Goal: Print each line of the listing once more, precisely as given.

Recorded data:
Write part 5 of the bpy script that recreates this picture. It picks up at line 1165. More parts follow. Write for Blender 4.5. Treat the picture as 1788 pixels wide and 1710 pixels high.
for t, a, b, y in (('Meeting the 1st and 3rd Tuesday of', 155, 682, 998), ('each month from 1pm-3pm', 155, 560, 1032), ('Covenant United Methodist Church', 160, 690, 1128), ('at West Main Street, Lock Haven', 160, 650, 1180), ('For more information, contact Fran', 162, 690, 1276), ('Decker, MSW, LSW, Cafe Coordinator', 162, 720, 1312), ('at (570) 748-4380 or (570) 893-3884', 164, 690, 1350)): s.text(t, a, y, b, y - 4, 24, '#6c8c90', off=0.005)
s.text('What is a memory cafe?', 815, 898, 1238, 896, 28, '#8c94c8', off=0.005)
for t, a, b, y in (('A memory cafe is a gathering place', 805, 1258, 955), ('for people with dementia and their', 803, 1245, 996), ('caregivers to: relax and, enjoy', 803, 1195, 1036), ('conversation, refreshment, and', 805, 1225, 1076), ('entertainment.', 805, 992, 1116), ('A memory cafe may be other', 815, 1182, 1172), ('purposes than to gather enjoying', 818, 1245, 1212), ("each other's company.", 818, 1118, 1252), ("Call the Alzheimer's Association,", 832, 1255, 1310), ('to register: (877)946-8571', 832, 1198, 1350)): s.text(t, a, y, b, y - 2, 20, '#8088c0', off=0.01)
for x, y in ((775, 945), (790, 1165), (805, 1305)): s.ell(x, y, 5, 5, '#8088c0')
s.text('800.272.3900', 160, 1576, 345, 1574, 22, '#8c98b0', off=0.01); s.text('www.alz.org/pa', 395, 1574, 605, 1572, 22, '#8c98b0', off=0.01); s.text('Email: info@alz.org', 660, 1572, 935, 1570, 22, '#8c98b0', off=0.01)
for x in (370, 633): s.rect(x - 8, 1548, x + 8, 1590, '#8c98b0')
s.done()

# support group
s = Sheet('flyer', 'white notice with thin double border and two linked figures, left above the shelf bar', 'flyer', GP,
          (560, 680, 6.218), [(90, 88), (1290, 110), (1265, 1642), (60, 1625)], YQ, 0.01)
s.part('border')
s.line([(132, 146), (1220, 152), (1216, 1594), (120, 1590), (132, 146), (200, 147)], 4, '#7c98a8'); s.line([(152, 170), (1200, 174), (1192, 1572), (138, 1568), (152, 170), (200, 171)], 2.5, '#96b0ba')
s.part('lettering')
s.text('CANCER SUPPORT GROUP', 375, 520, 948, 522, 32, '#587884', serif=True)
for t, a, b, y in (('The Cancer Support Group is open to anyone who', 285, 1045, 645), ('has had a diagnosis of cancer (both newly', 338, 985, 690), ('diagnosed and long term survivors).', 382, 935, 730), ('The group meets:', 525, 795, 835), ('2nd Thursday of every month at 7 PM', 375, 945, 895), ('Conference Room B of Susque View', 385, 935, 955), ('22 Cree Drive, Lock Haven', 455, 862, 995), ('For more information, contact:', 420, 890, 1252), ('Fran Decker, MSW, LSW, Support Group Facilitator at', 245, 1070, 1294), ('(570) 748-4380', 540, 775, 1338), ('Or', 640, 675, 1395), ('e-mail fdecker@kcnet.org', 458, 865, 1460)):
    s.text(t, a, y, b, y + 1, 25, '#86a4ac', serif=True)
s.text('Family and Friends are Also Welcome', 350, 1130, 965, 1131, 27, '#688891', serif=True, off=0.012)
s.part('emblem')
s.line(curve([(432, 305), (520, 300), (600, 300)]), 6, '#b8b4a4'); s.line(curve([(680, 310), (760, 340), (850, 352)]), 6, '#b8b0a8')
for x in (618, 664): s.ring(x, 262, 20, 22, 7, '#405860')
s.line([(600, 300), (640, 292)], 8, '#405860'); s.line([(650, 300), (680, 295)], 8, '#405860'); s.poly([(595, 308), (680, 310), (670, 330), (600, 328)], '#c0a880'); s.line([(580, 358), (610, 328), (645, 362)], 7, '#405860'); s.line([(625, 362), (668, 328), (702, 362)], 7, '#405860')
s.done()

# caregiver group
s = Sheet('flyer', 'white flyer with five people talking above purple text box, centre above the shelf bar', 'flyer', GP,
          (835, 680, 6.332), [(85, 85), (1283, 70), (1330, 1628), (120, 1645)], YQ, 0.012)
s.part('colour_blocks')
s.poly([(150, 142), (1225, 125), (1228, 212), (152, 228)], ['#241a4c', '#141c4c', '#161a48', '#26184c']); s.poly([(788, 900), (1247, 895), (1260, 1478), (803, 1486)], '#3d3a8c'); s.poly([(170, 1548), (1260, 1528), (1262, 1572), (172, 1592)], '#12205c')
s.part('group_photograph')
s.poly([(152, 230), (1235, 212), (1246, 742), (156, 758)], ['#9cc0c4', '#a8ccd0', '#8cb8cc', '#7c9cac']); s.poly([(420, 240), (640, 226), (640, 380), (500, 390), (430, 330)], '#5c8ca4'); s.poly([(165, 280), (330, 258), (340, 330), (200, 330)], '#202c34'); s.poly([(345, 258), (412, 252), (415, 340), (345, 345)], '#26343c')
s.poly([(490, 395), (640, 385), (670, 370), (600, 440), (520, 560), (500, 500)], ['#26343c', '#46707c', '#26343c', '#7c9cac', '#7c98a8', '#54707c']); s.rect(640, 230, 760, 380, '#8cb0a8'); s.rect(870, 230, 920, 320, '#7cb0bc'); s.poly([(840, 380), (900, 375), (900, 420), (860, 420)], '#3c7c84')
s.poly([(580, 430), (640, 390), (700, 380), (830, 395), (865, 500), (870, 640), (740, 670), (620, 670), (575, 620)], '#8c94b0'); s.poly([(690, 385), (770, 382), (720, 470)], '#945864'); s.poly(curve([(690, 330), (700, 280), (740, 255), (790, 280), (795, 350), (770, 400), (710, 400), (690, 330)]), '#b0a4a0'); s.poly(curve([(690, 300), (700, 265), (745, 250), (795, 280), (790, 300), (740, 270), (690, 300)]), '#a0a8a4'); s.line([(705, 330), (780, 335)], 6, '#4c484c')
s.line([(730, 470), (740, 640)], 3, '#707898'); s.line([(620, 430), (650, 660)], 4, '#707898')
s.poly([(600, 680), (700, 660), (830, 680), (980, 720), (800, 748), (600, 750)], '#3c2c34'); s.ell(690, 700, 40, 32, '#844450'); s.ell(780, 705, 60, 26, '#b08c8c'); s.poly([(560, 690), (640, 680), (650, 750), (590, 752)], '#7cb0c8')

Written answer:
Write part 5 of the bpy script that recreates this picture. It picks up at line 1165. More parts follow. Write for Blender 4.5. Treat the picture as 1788 pixels wide and 1710 pixels high.
for t, a, b, y in (('Meeting the 1st and 3rd Tuesday of', 155, 682, 998), ('each month from 1pm-3pm', 155, 560, 1032), ('Covenant United Methodist Church', 160, 690, 1128), ('at West Main Street, Lock Haven', 160, 650, 1180), ('For more information, contact Fran', 162, 690, 1276), ('Decker, MSW, LSW, Cafe Coordinator', 162, 720, 1312), ('at (570) 748-4380 or (570) 893-3884', 164, 690, 1350)): s.text(t, a, y, b, y - 4, 24, '#6c8c90', off=0.005)
s.text('What is a memory cafe?', 815, 898, 1238, 896, 28, '#8c94c8', off=0.005)
for t, a, b, y in (('A memory cafe is a gathering place', 805, 1258, 955), ('for people with dementia and their', 803, 1245, 996), ('caregivers to: relax and, enjoy', 803, 1195, 1036), ('conversation, refreshment, and', 805, 1225, 1076), ('entertainment.', 805, 992, 1116), ('A memory cafe may be other', 815, 1182, 1172), ('purposes than to gather enjoying', 818, 1245, 1212), ("each other's company.", 818, 1118, 1252), ("Call the Alzheimer's Association,", 832, 1255, 1310), ('to register: (877)946-8571', 832, 1198, 1350)): s.text(t, a, y, b, y - 2, 20, '#8088c0', off=0.01)
for x, y in ((775, 945), (790, 1165), (805, 1305)): s.ell(x, y, 5, 5, '#8088c0')
s.text('800.272.3900', 160, 1576, 345, 1574, 22, '#8c98b0', off=0.01); s.text('www.alz.org/pa', 395, 1574, 605, 1572, 22, '#8c98b0', off=0.01); s.text('Email: info@alz.org', 660, 1572, 935, 1570, 22, '#8c98b0', off=0.01)
for x in (370, 633): s.rect(x - 8, 1548, x + 8, 1590, '#8c98b0')
s.done()

# support group
s = Sheet('flyer', 'white notice with thin double border and two linked figures, left above the shelf bar', 'flyer', GP,
          (560, 680, 6.218), [(90, 88), (1290, 110), (1265, 1642), (60, 1625)], YQ, 0.01)
s.part('border')
s.line([(132, 146), (1220, 152), (1216, 1594), (120, 1590), (132, 146), (200, 147)], 4, '#7c98a8'); s.line([(152, 170), (1200, 174), (1192, 1572), (138, 1568), (152, 170), (200, 171)], 2.5, '#96b0ba')
s.part('lettering')
s.text('CANCER SUPPORT GROUP', 375, 520, 948, 522, 32, '#587884', serif=True)
for t, a, b, y in (('The Cancer Support Group is open to anyone who', 285, 1045, 645), ('has had a diagnosis of cancer (both newly', 338, 985, 690), ('diagnosed and long term survivors).', 382, 935, 730), ('The group meets:', 525, 795, 835), ('2nd Thursday of every month at 7 PM', 375, 945, 895), ('Conference Room B of Susque View', 385, 935, 955), ('22 Cree Drive, Lock Haven', 455, 862, 995), ('For more information, contact:', 420, 890, 1252), ('Fran Decker, MSW, LSW, Support Group Facilitator at', 245, 1070, 1294), ('(570) 748-4380', 540, 775, 1338), ('Or', 640, 675, 1395), ('e-mail fdecker@kcnet.org', 458, 865, 1460)):
    s.text(t, a, y, b, y + 1, 25, '#86a4ac', serif=True)
s.text('Family and Friends are Also Welcome', 350, 1130, 965, 1131, 27, '#688891', serif=True, off=0.012)
s.part('emblem')
s.line(curve([(432, 305), (520, 300), (600, 300)]), 6, '#b8b4a4'); s.line(curve([(680, 310), (760, 340), (850, 352)]), 6, '#b8b0a8')
for x in (618, 664): s.ring(x, 262, 20, 22, 7, '#405860')
s.line([(600, 300), (640, 292)], 8, '#405860'); s.line([(650, 300), (680, 295)], 8, '#405860'); s.poly([(595, 308), (680, 310), (670, 330), (600, 328)], '#c0a880'); s.line([(580, 358), (610, 328), (645, 362)], 7, '#405860'); s.line([(625, 362), (668, 328), (702, 362)], 7, '#405860')
s.done()

# caregiver group
s = Sheet('flyer', 'white flyer with five people talking above purple text box, centre above the shelf bar', 'flyer', GP,
          (835, 680, 6.332), [(85, 85), (1283, 70), (1330, 1628), (120, 1645)], YQ, 0.012)
s.part('colour_blocks')
s.poly([(150, 142), (1225, 125), (1228, 212), (152, 228)], ['#241a4c', '#141c4c', '#161a48', '#26184c']); s.poly([(788, 900), (1247, 895), (1260, 1478), (803, 1486)], '#3d3a8c'); s.poly([(170, 1548), (1260, 1528), (1262, 1572), (172, 1592)], '#12205c')
s.part('group_photograph')
s.poly([(152, 230), (1235, 212), (1246, 742), (156, 758)], ['#9cc0c4', '#a8ccd0', '#8cb8cc', '#7c9cac']); s.poly([(420, 240), (640, 226), (640, 380), (500, 390), (430, 330)], '#5c8ca4'); s.poly([(165, 280), (330, 258), (340, 330), (200, 330)], '#202c34'); s.poly([(345, 258), (412, 252), (415, 340), (345, 345)], '#26343c')
s.poly([(490, 395), (640, 385), (670, 370), (600, 440), (520, 560), (500, 500)], ['#26343c', '#46707c', '#26343c', '#7c9cac', '#7c98a8', '#54707c']); s.rect(640, 230, 760, 380, '#8cb0a8'); s.rect(870, 230, 920, 320, '#7cb0bc'); s.poly([(840, 380), (900, 375), (900, 420), (860, 420)], '#3c7c84')
s.poly([(580, 430), (640, 390), (700, 380), (830, 395), (865, 500), (870, 640), (740, 670), (620, 670), (575, 620)], '#8c94b0'); s.poly([(690, 385), (770, 382), (720, 470)], '#945864'); s.poly(curve([(690, 330), (700, 280), (740, 255), (790, 280), (795, 350), (770, 400), (710, 400), (690, 330)]), '#b0a4a0'); s.poly(curve([(690, 300), (700, 265), (745, 250), (795, 280), (790, 300), (740, 270), (690, 300)]), '#a0a8a4'); s.line([(705, 330), (780, 335)], 6, '#4c484c')
s.line([(730, 470), (740, 640)], 3, '#707898'); s.line([(620, 430), (650, 660)], 4, '#707898')
s.poly([(600, 680), (700, 660), (830, 680), (980, 720), (800, 748), (600, 750)], '#3c2c34'); s.ell(690, 700, 40, 32, '#844450'); s.ell(780, 705, 60, 26, '#b08c8c'); s.poly([(560, 690), (640, 680), (650, 750), (590, 752)], '#7cb0c8')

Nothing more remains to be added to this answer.